The rules are simple. The game begins with one vampire in each of the 5 locations. Each player is dealt 4 cards. On your turn you may either:

  1. Draw two cards - in this case you have two options
  2. Scoop up the cards at one of the locations - in this case you must now lay out a set of 3 matching cards in one location.
In both options, laying out cards, or melding, is called going on a vampire hunt. This is one example of changing common terms to try to evoke the game theme.

If you lay out a set in a suit that you have already played, you discard the set with the lower score. The game ends when all the draw cards are gone, or one of the players has made a set in each of the suits. Then, the players count vampire heads in each of the suits, and the player with the lowest score in a suit discards that set. The remaining vampire heads are counted and the highest score is the winner. That's it. Sound simple? It is.

Like Gin Rummy, there is always the decision to lay out cards or opt for a more valuable set. The longer you wait the more likely your opponent will beat you to the punch. Namely, if you are not making sets, you are making discards which helps the other players.
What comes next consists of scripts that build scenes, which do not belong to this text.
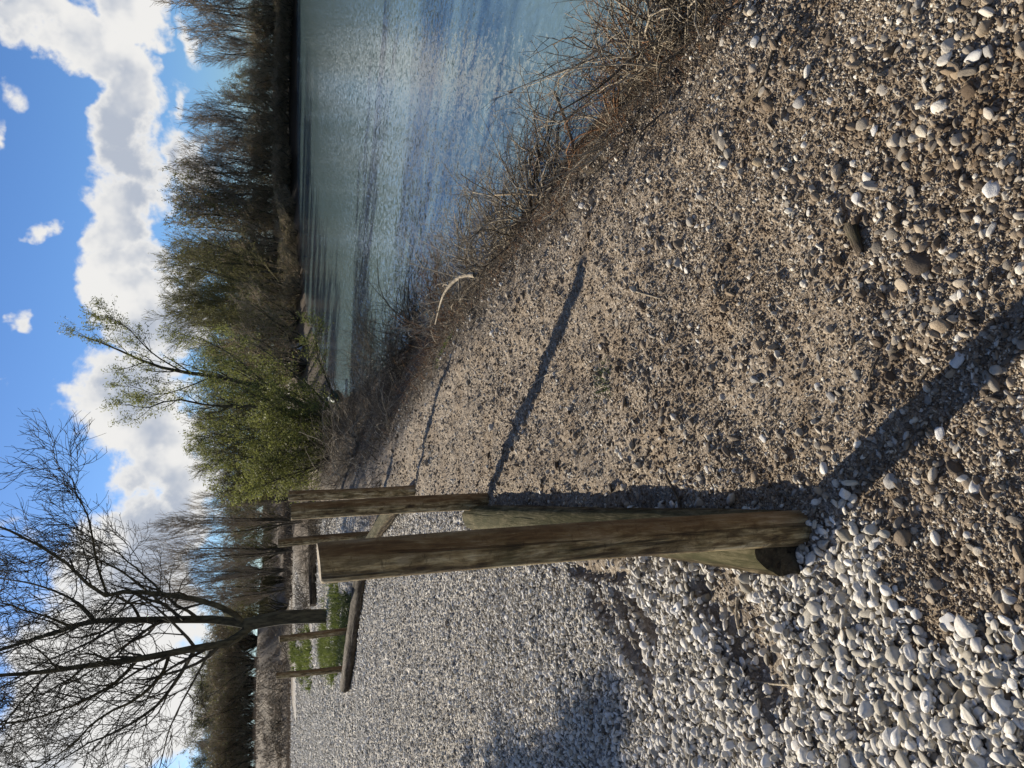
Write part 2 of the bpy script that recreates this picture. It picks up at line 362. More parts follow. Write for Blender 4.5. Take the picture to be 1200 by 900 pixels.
M_brown = stone_mat('brown_stone', [(0, (.10, .074, .048)), (.35, (.22, .168, .112)), (.65, (.33, .265, .185)), (.9, (.44, .40, .33)), (1, (.62, .59, .5))], patch=.9)
M_mid = stone_mat('grey_stone', [(0, (.13, .11, .085)), (.4, (.25, .22, .175)), (.75, (.38, .345, .285)), (1, (.66, .63, .56))], patch=.5)
rng = np.random.default_rng(7)
def stone_mesh(name, sub, seed, m, ang=0.0):
    r = np.random.default_rng(seed); bm = bmesh.new(); bmesh.ops.create_icosphere(bm, subdivisions=sub, radius=1)
    ax = np.array([1, r.uniform(.52, .95), r.uniform(.28, .62)]); pl = norm(r.normal(size=(7, 3))); pd = r.uniform(.62, .95, 7)
    off = r.uniform(0, 50)
    for v in bm.verts:
        c = np.array(v.co); k = 1.0
        for q, d_ in zip(pl, pd):
            dd = c@q
            if dd > d_: k = min(k, 1-(1-d_/dd)*(.6+ang))
        c = c*k; c = c*(1+.07*math.sin(c[0]*3+off)+.05*math.sin(c[1]*5+off*2)+.05*math.cos(c[2]*4+off))
        v.co = c*ax
    me = bpy.data.meshes.new(name); bm.to_mesh(me); bm.free(); me.materials.append(m)
    me.polygons.foreach_set('use_smooth', [True]*len(me.polygons)); return me
def variants(name, n, sub, m, ang=0.0):
    c = bpy.data.collections.new(name)
    for k in range(n): c.objects.link(bpy.data.objects.new(name, stone_mesh(name, sub, 100+k+len(name), m, ang)))
    return c
def scatter(name, P, S, rot, coll, label):
    me = bpy.data.meshes.new(name); n = len(P); me.vertices.add(n); me.vertices.foreach_set('co', np.asarray(P, np.float32).ravel())
    a = me.attributes.new('scl', 'FLOAT_VECTOR', 'POINT'); a.data.foreach_set('vector', np.asarray(S, np.float32).ravel())
    a = me.attributes.new('rot', 'FLOAT_VECTOR', 'POINT'); a.data.foreach_set('vector', np.asarray(rot, np.float32).ravel())
    o = link(bpy.data.objects.new(name, me)); g = bpy.data.node_groups.new(name, 'GeometryNodeTree')
    g.interface.new_socket('Geometry', in_out='INPUT', socket_type='NodeSocketGeometry'); g.interface.new_socket('Geometry', in_out='OUTPUT', socket_type='NodeSocketGeometry')
    N = g.nodes.new; L = g.links.new
    gi = N('NodeGroupInput'); go = N('NodeGroupOutput'); ci = N('GeometryNodeCollectionInfo'); ci.inputs[0].default_value = coll; ci.inputs[1].default_value = True; ci.inputs[2].default_value = True
    ip = N('GeometryNodeInstanceOnPoints'); ip.inputs['Pick Instance'].default_value = True
    rv = N('FunctionNodeRandomValue'); rv.data_type = 'INT'; rv.inputs[4].default_value = 0; rv.inputs[5].default_value = len(coll.objects)-1
    A = []
    for nm in ('rot', 'scl'):
        q = N('GeometryNodeInputNamedAttribute'); q.data_type = 'FLOAT_VECTOR'; q.inputs[0].default_value = nm; A.append(q.outputs[0])
    L(gi.outputs[0], ip.inputs['Points']); L(ci.outputs[0], ip.inputs['Instance']); L(rv.outputs[2], ip.inputs['Instance Index'])
    L(A[0], ip.inputs['Rotation']); L(A[1], ip.inputs['Scale']); L(ip.outputs[0], go.inputs[0])
    md = o.modifiers.new('scatter', 'NODES'); md.node_group = g
    return tag(o, label, 'stones', kind='stuff')
def frustum_pts(n, y0, y1, power, margin=.08, xl=-.56, xr=.56):
    """random ground points in view, denser near the camera: y with pdf ~ y^-power"""
    u = rng.uniform(0, 1, n)
    if abs(power-1) < 1e-6: y = y0*(y1/y0)**u
    else: q = 1-power; y = (y0**q+u*(y1**q-y0**q))**(1/q)
    dep = y*cT+CAMH*sT; x = rng.uniform(xl-margin, xr+margin, n)*dep
    return x, y
def place(x, y, size, sink=.25, tilt=.5, extra=0):
    n = len(x); z = height(x, y)+size*(.45-sink)+extra
    P = np.stack([x, y, z], 1); S = np.stack([size*rng.uniform(.85, 1.25, n), size*rng.uniform(.8, 1.1, n), size*rng.uniform(.75, 1.15, n)], 1)
    rot = np.stack([rng.normal(0, tilt, n), rng.normal(0, tilt, n), rng.uniform(0, 6.28, n)], 1); return P, S, rot
C_white = variants('pebble_shape', 14, 3, M_white, .3); C_whiteL = variants('small_pebble_shape', 6, 2, M_white)
C_brown = variants('rough_stone_shape', 8, 2, M_brown, .35); C_grit = variants('grit_shape', 5, 1, M_brown, .4); M_clod = stone_mat('earth_clod', [(0, (.075, .055, .036)), (.6, (.14, .105, .07)), (1, (.20, .155, .105))]); C_clod = variants('clod_shape', 6, 2, M_clod, .9); C_grit2 = variants('far_pebble_shape', 5, 1, M_white, .1); C_mid = variants('grey_stone_shape', 8, 3, M_mid, .2)
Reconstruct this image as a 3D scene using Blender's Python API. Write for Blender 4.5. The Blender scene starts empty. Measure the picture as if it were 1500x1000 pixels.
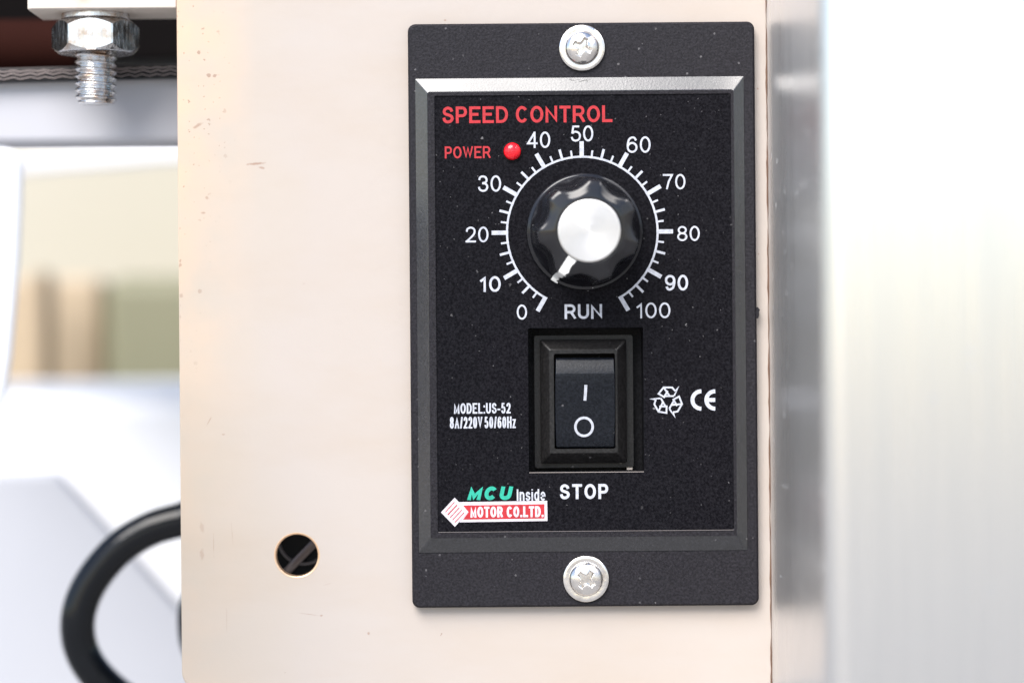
import bpy, bmesh, math, random
from math import sin, cos, pi, radians, hypot, atan2
from mathutils import Vector, Matrix
from mathutils.geometry import tessellate_polygon
random.seed(7)
C = bpy.context.scene.collection
S = 0.001                       # all shapes are written in millimetres

# ------------------------------------------------------------------ camera, sky, sun, exposure
D = 415.0                       # camera to panel, mm
LENS, SENSOR = 85.0, 36.0
K = SENSOR / LENS * D / 1500.0  # mm per photograph pixel on the panel
ROLL = radians(0.46)
cam = bpy.data.cameras.new('camera')
cam.lens = LENS; cam.sensor_width = SENSOR; cam.clip_start = 0.01; cam.clip_end = 500
cam.dof.use_dof = True; cam.dof.focus_distance = (D - 3) * S; cam.dof.aperture_fstop = 7.2
co = bpy.data.objects.new('camera', cam); C.objects.link(co)
co.matrix_world = Matrix.Translation((0, -D * S, 0)) @ Matrix.Rotation(ROLL, 4, 'Y') @ Matrix.Rotation(radians(90), 4, 'X')
bpy.context.scene.camera = co

SUN_EL, SUN_AZ = radians(46.5), radians(-154)      # azimuth clockwise from +Y: behind the camera, to its left
w = bpy.data.worlds.new("World"); bpy.context.scene.world = w; w.use_nodes = True
nt = w.node_tree
sky = nt.nodes.new('ShaderNodeTexSky'); sky.sky_type = 'NISHITA'; sky.sun_disc = False
sky.sun_elevation = SUN_EL; sky.sun_rotation = SUN_AZ
sky.air_density = 1.0; sky.dust_density = 1.5; sky.ozone_density = 1.0
nt.links.new(sky.outputs[0], nt.nodes['Background'].inputs[0])
nt.nodes['Background'].inputs[1].default_value = 0.13
sl = bpy.data.lights.new('sun', 'SUN'); sl.energy = 2.9; sl.angle = radians(42); sl.color = (1, .97, .93)
so = bpy.data.objects.new('sun', sl); C.objects.link(so)
sd = Vector((sin(SUN_AZ) * cos(SUN_EL), cos(SUN_AZ) * cos(SUN_EL), sin(SUN_EL)))
so.rotation_euler = sd.to_track_quat('Z', 'Y').to_euler(); so.location = sd * 3
vs = bpy.context.scene.view_settings
vs.view_transform = 'Standard'; vs.look = 'None'; vs.gamma = 1; vs.exposure = 0.9

# ------------------------------------------------------------------ helpers
def W(px, py, y=0.0):
    """point of the place (mm) that the photograph shows at px,py, at depth y behind the panel's front"""
    a, b = px - 750.0, 500.0 - py
    u = a * cos(ROLL) + b * sin(ROLL); v = -a * sin(ROLL) + b * cos(ROLL)
    f = K * (D + y) / D
    return Vector((u * f, y, v * f))

def tag(o, label=None, cat=None, group=None, kind=None):
    if label: o['label'] = label
    if cat: o['category'] = cat
    if group: o['group'] = group
    if kind: o['kind'] = kind
    return o
ORG = {}
def thing(name, at, label, cat, group=None):
    o = bpy.data.objects.new(name, None); C.objects.link(o)
    o.empty_display_size = 0.005
    o.location = Vector(at) * S; ORG[o.name] = Vector(at)
    return tag(o, label, cat, group)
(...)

Since the game turn order is always to the left, the player preceeding you dictates your style of play. If the player lays out many cheap sets, then you are not going to have many discards to choose from. Similarly, you can view the completed sets of the player to your left and decide which cards are safer to discard. If the next player had a giant set of red vampires, it will likely not benefit him if you discard one of the red vampires. Once again, like Lost Cities, these ideas are simple, but since there is no obvious way to win, no obvious flaw in the rules, it seems like these simple observations govern the strategy.

So why not play one of the standard Rummy games? As much as I am a fan of the classic card games (Hearts, Rummy, Crazy 8's), I believe there is merit in revamping and rereleasing games similar to the classics. For one, the artwork is very good on this game. The dark comic-strip look to the cards turn this average game into something above averge. Credit goes to graphic designer Franz Vohwinkel, who is an artist on a tear. He has designed the most beautiful games of the past year, Ra and Taj Mahal. Furthing the theme, what other game theme could possibly have a rule "the player with the longest I-teeth begins?"

But in the end, I like the game because it works. Nothing fancy here. No new mechanisms here, but a combination of existing mechanisms craftily put together to make an enjoyable game. Like popcorn, this isn't going to be a game to end your hunger, but it makes for an enjoyable filler or late-night ender.